Adagium ‘Tuhan sudah
mati’ tidak melulu tentang agama semata. Ia juga tidak menyimpulkan bahwa kalau
menjadi ateis adalah sebuah solusi atau Tuhan itu tidak pernah ada. Gagasan itu
lebih ditujukan bagi para penganut agama yang sudah tak lagi mengandalkan Tuhan
dalam laku dan tutur sehari-hari.
Di zaman Nietzsche,
kritikannya ini barangkali dialamatkan bagi para penganut agama Kristen. Bahkan
Nietzsche menilai Tuhan sudah tak lagi memiliki tempat di dalam dunia modern.
Ia juga menganggap yang menjadi ‘pembunuh Tuhan’ adalah manusia sendiri.

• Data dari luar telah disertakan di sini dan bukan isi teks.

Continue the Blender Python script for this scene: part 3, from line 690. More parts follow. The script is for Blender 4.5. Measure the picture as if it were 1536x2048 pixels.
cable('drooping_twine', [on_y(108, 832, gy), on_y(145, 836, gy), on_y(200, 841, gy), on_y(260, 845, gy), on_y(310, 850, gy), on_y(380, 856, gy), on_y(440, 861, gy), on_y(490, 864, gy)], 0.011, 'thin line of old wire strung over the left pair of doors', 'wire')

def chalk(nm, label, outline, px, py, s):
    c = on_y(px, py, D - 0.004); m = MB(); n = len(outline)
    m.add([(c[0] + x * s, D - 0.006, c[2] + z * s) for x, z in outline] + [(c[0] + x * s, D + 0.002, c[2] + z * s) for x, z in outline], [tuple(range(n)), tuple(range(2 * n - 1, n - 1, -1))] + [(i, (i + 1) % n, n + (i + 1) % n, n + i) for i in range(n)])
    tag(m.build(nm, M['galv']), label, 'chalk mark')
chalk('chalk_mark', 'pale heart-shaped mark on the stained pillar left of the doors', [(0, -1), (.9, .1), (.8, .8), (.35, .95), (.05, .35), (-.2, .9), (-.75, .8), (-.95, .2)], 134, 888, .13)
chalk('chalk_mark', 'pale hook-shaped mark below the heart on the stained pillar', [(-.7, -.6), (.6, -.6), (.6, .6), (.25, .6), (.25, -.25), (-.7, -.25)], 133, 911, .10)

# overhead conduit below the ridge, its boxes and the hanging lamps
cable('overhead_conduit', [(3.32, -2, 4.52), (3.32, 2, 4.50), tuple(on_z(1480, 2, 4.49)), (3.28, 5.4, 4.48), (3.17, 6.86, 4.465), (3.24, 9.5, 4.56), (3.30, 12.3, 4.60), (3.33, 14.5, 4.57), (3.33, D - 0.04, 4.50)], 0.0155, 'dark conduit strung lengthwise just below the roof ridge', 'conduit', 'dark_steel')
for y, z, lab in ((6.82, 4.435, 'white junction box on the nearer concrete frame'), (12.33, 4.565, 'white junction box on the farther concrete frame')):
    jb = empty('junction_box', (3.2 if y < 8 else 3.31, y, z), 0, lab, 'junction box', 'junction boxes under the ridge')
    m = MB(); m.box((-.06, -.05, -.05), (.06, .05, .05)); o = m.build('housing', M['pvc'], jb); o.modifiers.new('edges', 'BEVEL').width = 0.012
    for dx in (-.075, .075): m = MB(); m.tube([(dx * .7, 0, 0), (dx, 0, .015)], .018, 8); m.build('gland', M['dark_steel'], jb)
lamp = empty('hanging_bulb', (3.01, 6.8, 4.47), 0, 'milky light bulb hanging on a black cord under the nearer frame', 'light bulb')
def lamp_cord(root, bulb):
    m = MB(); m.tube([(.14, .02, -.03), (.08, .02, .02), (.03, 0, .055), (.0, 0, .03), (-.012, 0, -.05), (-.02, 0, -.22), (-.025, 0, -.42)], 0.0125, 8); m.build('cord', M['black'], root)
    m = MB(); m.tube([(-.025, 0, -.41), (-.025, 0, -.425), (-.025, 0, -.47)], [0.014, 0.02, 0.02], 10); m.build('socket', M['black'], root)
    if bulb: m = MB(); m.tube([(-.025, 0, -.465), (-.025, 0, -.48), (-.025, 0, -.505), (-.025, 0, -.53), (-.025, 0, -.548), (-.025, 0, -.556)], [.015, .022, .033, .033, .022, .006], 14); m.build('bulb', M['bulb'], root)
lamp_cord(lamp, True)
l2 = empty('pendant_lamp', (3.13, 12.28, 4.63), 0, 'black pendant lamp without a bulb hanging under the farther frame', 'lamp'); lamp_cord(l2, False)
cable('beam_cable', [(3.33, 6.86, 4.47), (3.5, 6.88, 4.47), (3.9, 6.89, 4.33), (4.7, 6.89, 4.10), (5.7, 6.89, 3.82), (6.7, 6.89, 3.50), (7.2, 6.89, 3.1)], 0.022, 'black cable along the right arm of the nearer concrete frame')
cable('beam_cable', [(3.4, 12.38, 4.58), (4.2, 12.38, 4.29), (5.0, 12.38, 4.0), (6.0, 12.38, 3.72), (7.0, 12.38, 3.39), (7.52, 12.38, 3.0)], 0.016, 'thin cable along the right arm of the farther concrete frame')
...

Demikian diungkapkannya dalam The Gay Science.
Hemat Nietzsche,
masyarakat di zamannya telah menggeser eksistensi Tuhan dengan menghadirkan
‘tuhan-tuhan yang lain’ dalam hidupnya. Terutama saat agama dicampuradukan
dengan kepentingan politik maupun kekuasaan. Agama pun kehilangan keasliannya
dan wajah Tuhan pun tak lagi tampak dalam hati dan pikiran tiap orang.
Pemikiran Nietzsche ini
tentu bisa menjadi refleksi bagi kita segenap umat beriman, entah apapun agama
dan keyakinannya. Yang terpenting adalah kita perlu menghormati tubuh kita
berserta martabat dan talenta yang dimiliki dengan cara mengembangkannya agar berguna
bagi banyak orang.
Pun untuk konteks
Indonesia di masa kini, sistem pemerintahan demokrasi sejatinya harus
mengedepankan sisi humanis. Jangan malah menjadikan agama sebagai kendaraan
politis untuk kepentingan sendiri atau segelintir pihak.
Laiknya Nietzsche yang
berusaha menaklukan nihilisme sejati dengan mencintai kehidupan secara utuh dan
memposisikan dirinya dan sesama sebagai manusia sempurna (Übermensch) dengan kehendak untuk berkuasa, pemerintah Indonesia
juga harus terus menerus membuat kebijakan dan peraturan yang adil bagi semua.